**GIVEN EXERCISE**.
Omit the pictures and print exactly the lines of the listing below, starting at the first and ending at the line containing "SC.camera = cam".

**PROVIDED DATA**.
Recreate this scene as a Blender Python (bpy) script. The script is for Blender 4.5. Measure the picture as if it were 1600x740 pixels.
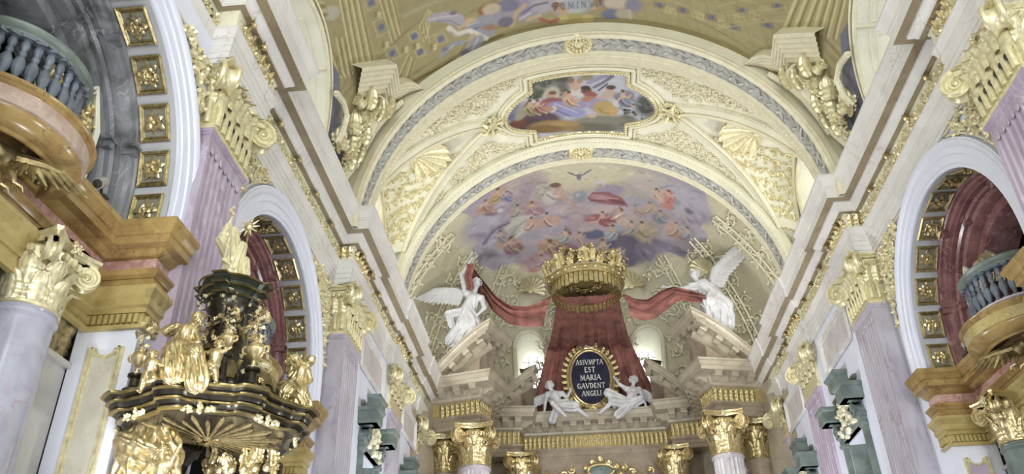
import bpy, math, random
import numpy as np
from math import sin, cos, pi, sqrt, atan2, radians
from mathutils import Vector, Matrix

for o_ in list(bpy.data.objects): bpy.data.objects.remove(o_)
SC = bpy.context.scene
COL = SC.collection
random.seed(7); RNG = np.random.default_rng(7)

# ------------------------------------------------------------------ camera
# heights are measured from the camera's eye level; the floor lies at z = -1.6
F_PX, YAW, PITCH, ROLL, CAMX = 1281.07, -0.0721, 0.551, -0.0268, -0.823
fwd = Vector((sin(YAW)*cos(PITCH), cos(YAW)*cos(PITCH), sin(PITCH)))
rgt = Vector((cos(YAW), -sin(YAW), 0)); upv = rgt.cross(fwd)
r2 = cos(ROLL)*rgt + sin(ROLL)*upv; u2 = -sin(ROLL)*rgt + cos(ROLL)*upv
cd = bpy.data.cameras.new('camera'); cam = bpy.data.objects.new('camera', cd); COL.objects.link(cam)
cd.sensor_fit = 'HORIZONTAL'; cd.sensor_width = 36.0; cd.lens = F_PX/1600*36.0
cd.clip_start = 0.1; cd.clip_end = 200
mw = Matrix(((r2.x, u2.x, -fwd.x, CAMX), (r2.y, u2.y, -fwd.y, 0), (r2.z, u2.z, -fwd.z, 0), (0, 0, 0, 1)))
cam.matrix_world = mw
SC.camera = cam

# ------------------------------------------------------------------ world, light, exposure
SC.view_settings.view_transform = 'Standard'; SC.view_settings.look = 'None'
SC.view_settings.gamma = 1.0; SC.view_settings.use_curve_mapping = False
SC.view_settings.exposure = 0.48
W = bpy.data.worlds.new('world'); SC.world = W; W.use_nodes = True
W.node_tree.nodes['Background'].inputs[0].default_value = (0.80, 0.88, 1.0, 1)
W.node_tree.nodes['Background'].inputs[1].default_value = 1.0
WINDOW_LIGHT = 3.6          # emission of the daylit panes
FACADE_LIGHT = 8.0         # the big west window behind the camera
FILL_LIGHT = 900.0         # added fill lights behind the camera

# ------------------------------------------------------------------ materials
MAT = {}
def nodes_of(name):
    m = bpy.data.materials.new(name); m.use_nodes = True
    nt = m.node_tree; b = nt.nodes['Principled BSDF']
    MAT[name] = m
    return m, nt, b
def texco(nt, scale=1.0):
    tc = nt.nodes.new('ShaderNodeNewGeometry'); mp = nt.nodes.new('ShaderNodeMapping')
    nt.links.new(tc.outputs['Position'], mp.inputs[0])
    mp.inputs['Scale'].default_value = (scale,)*3 if not isinstance(scale, tuple) else scale
    return mp.outputs[0]
def ramp(nt, fac, stops):
    r = nt.nodes.new('ShaderNodeValToRGB'); e = r.color_ramp.elements
    while len(e) < len(stops): e.new(0.5)
    for i, (p, c) in enumerate(stops): e[i].position = p; e[i].color = (*c, 1)
    nt.links.new(fac, r.inputs[0]); return r.outputs[0]
def bump(nt, b, height, strength=0.2, dist=0.02):
    bn = nt.nodes.new('ShaderNodeBump'); bn.inputs['Strength'].default_value = strength; bn.inputs['Distance'].default_value = dist
    nt.links.new(height, bn.inputs['Height']); nt.links.new(bn.outputs[0], b.inputs['Normal'])
def plain(name, c, rough=0.6, metal=0.0, var=0.08, scale=3.0, bmp=0.0):
    m, nt, b = nodes_of(name)
    n = nt.nodes.new('ShaderNodeTexNoise'); n.inputs['Scale'].default_value = 1; n.inputs['Detail'].default_value = 6
    nt.links.new(texco(nt, scale), n.inputs['Vector'])
    lo = tuple(max(0, x*(1-var*2)) for x in c); hi = tuple(min(1, x*(1+var)) for x in c)
    nt.links.new(ramp(nt, n.outputs[0], [(0.3, lo), (0.7, hi)]), b.inputs['Base Color'])
    b.inputs['Roughness'].default_value = rough; b.inputs['Metallic'].default_value = metal
    if bmp: bump(nt, b, n.outputs[0], bmp, 0.03)
    return m
def marble(name, base, alt, vein, scale=1.5, rough=0.22, vein_w=0.05, stretch=(1, 1, 1)):
    m, nt, b = nodes_of(name)
    co = texco(nt, (scale*stretch[0], scale*stretch[1], scale*stretch[2]))
    n1 = nt.nodes.new('ShaderNodeTexNoise'); n1.inputs['Scale'].default_value = 1.0; n1.inputs['Detail'].default_value = 8; n1.inputs['Distortion'].default_value = 1.2
    nt.links.new(co, n1.inputs['Vector'])
    n2 = nt.nodes.new('ShaderNodeTexNoise'); n2.inputs['Scale'].default_value = 1.6; n2.inputs['Detail'].default_value = 3; n2.inputs['Distortion'].default_value = 1.1
    nt.links.new(co, n2.inputs['Vector'])
    cbase = ramp(nt, n1.outputs[0], [(0.32, alt), (0.62, base)])
    vm = nt.nodes.new('ShaderNodeMath'); vm.operation = 'SUBTRACT'; vm.inputs[1].default_value = 0.5; nt.links.new(n2.outputs[0], vm.inputs[0])
    ab = nt.nodes.new('ShaderNodeMath'); ab.operation = 'ABSOLUTE'; nt.links.new(vm.outputs[0], ab.inputs[0])
    mr = nt.nodes.new('ShaderNodeMapRange'); mr.inputs['From Min'].default_value = 0.0; mr.inputs['From Max'].default_value = vein_w
    mr.inputs['To Min'].default_value = 0.8; mr.inputs['To Max'].default_value = 0.0; nt.links.new(ab.outputs[0], mr.inputs[0])
    n3 = nt.nodes.new('ShaderNodeTexNoise'); n3.inputs['Scale'].default_value = 1.1; n3.inputs['Detail'].default_value = 2; nt.links.new(co, n3.inputs['Vector'])
    m3 = nt.nodes.new('ShaderNodeMapRange'); m3.inputs['From Min'].default_value = 0.42; m3.inputs['From Max'].default_value = 0.62; nt.links.new(n3.outputs[0], m3.inputs[0])
    mu = nt.nodes.new('ShaderNodeMath'); mu.operation = 'MULTIPLY'; nt.links.new(mr.outputs[0], mu.inputs[0]); nt.links.new(m3.outputs[0], mu.inputs[1])
    mx = nt.nodes.new('ShaderNodeMix'); mx.data_type = 'RGBA'
    nt.links.new(mu.outputs[0], mx.inputs[0]); nt.links.new(cbase, mx.inputs[6]); mx.inputs[7].default_value = (*vein, 1)
    nt.links.new(mx.outputs[2], b.inputs['Base Color']); b.inputs['Roughness'].default_value = rough
    return m
def painted(name, rough=0.75):
    m, nt, b = nodes_of(name)
    a = nt.nodes.new('ShaderNodeVertexColor'); a.layer_name = 'Col'
    n = nt.nodes.new('ShaderNodeTexNoise'); n.inputs['Scale'].default_value = 1; n.inputs['Detail'].default_value = 8
    nt.links.new(texco(nt, 5.0), n.inputs['Vector'])
    mx = nt.nodes.new('ShaderNodeMix'); mx.data_type = 'RGBA'; mx.blend_type = 'MULTIPLY'; mx.inputs[0].default_value = 0.35
    nt.links.new(a.outputs[0], mx.inputs[6]); nt.links.new(ramp(nt, n.outputs[0], [(0.3, (.72, .72, .74)), (0.65, (1, 1, 1))]), mx.inputs[7])
    nt.links.new(mx.outputs[2], b.inputs['Base Color']); b.inputs['Roughness'].default_value = rough
    return m
def emit(name, c, s):
    m, nt, b = nodes_of(name)
    b.inputs['Base Color'].default_value = (*c, 1); b.inputs['Emission Color'].default_value = (*c, 1); b.inputs['Emission Strength'].default_value = s
    return m

plain('gold', (0.74, 0.62, 0.35), 0.32, 0.80, 0.22, 16)
plain('old_gold', (0.52, 0.43, 0.22), 0.36, 0.80, 0.24, 16)
plain('pale_gold', (0.80, 0.74, 0.49), 0.38, 0.45, 0.12, 12)
plain('cream_gold', (0.77, 0.73, 0.55), 0.48, 0.15, 0.05, 5)
plain('cream', (0.77, 0.755, 0.59), 0.7, 0, 0.05, 1.5)
plain('cream_light', (0.82, 0.805, 0.67), 0.65, 0, 0.05, 1.5)
plain('stucco_grey', (0.50, 0.50, 0.47), 0.65, 0, 0.15, 5)
plain('stucco_white', (0.60, 0.60, 0.62), 0.55, 0, 0.05, 4)
plain('wall_white', (0.75, 0.78, 0.90), 0.5, 0, 0.03, 1.0)
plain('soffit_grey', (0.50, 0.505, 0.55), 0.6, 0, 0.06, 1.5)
plain('coffer_ground', (0.26, 0.26, 0.21), 0.6, 0, 0.1, 4)
plain('slate', (0.26, 0.26, 0.31), 0.6, 0, 0.08, 3)
plain('dark_bronze', (0.055, 0.048, 0.036), 0.25, 0.6, 0.3, 5)
plain('bronze_edge', (0.36, 0.29, 0.13), 0.28, 0.85, 0.2, 6)
plain('green_stone', (0.17, 0.215, 0.20), 0.35, 0, 0.2, 3)
plain('rail_green', (0.20, 0.25, 0.22), 0.35, 0, 0.15, 3)
plain('baluster_blue', (0.16, 0.185, 0.23), 0.3, 0, 0.2, 5)
plain('red_cloth', (0.30, 0.125, 0.105), 0.75, 0, 0.25, 2)
plain('tablet_blue', (0.022, 0.026, 0.055), 0.35, 0, 0.3, 3)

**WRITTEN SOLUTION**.
Recreate this scene as a Blender Python (bpy) script. The script is for Blender 4.5. Measure the picture as if it were 1600x740 pixels.
import bpy, math, random
import numpy as np
from math import sin, cos, pi, sqrt, atan2, radians
from mathutils import Vector, Matrix

for o_ in list(bpy.data.objects): bpy.data.objects.remove(o_)
SC = bpy.context.scene
COL = SC.collection
random.seed(7); RNG = np.random.default_rng(7)

# ------------------------------------------------------------------ camera
# heights are measured from the camera's eye level; the floor lies at z = -1.6
F_PX, YAW, PITCH, ROLL, CAMX = 1281.07, -0.0721, 0.551, -0.0268, -0.823
fwd = Vector((sin(YAW)*cos(PITCH), cos(YAW)*cos(PITCH), sin(PITCH)))
rgt = Vector((cos(YAW), -sin(YAW), 0)); upv = rgt.cross(fwd)
r2 = cos(ROLL)*rgt + sin(ROLL)*upv; u2 = -sin(ROLL)*rgt + cos(ROLL)*upv
cd = bpy.data.cameras.new('camera'); cam = bpy.data.objects.new('camera', cd); COL.objects.link(cam)
cd.sensor_fit = 'HORIZONTAL'; cd.sensor_width = 36.0; cd.lens = F_PX/1600*36.0
cd.clip_start = 0.1; cd.clip_end = 200
mw = Matrix(((r2.x, u2.x, -fwd.x, CAMX), (r2.y, u2.y, -fwd.y, 0), (r2.z, u2.z, -fwd.z, 0), (0, 0, 0, 1)))
cam.matrix_world = mw
SC.camera = cam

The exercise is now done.